- [Raw data]:
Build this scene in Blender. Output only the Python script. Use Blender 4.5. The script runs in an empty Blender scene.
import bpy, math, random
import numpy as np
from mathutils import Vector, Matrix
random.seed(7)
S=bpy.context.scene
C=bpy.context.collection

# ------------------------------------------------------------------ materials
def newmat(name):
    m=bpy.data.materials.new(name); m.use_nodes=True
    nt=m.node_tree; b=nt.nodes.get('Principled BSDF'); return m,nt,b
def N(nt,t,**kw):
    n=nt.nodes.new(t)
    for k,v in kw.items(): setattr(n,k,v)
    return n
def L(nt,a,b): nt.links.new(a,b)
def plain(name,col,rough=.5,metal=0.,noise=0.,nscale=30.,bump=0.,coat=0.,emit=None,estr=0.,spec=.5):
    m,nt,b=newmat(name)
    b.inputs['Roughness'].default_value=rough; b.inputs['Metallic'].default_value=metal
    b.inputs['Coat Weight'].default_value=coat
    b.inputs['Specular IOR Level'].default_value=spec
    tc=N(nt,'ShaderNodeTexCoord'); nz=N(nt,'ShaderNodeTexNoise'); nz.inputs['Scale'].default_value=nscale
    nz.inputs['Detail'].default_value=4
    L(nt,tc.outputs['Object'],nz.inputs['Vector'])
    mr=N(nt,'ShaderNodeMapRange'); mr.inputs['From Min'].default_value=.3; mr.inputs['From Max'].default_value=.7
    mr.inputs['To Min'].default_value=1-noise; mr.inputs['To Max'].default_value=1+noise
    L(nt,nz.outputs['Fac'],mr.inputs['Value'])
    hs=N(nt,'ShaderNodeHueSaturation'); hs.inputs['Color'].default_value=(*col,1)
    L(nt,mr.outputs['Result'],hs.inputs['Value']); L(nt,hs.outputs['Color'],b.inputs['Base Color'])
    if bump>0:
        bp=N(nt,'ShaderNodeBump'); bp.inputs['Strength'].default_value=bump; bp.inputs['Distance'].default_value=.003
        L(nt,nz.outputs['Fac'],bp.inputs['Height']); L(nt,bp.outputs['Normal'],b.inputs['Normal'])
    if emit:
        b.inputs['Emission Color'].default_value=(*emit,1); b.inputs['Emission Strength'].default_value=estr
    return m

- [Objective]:
Please reproduce exactly the lines above, beginning with the first and ending with the line that contains "C=bpy.context.collection", and include nothing outside that range.

- [Answer for this exercise]:
Build this scene in Blender. Output only the Python script. Use Blender 4.5. The script runs in an empty Blender scene.
import bpy, math, random
import numpy as np
from mathutils import Vector, Matrix
random.seed(7)
S=bpy.context.scene
C=bpy.context.collection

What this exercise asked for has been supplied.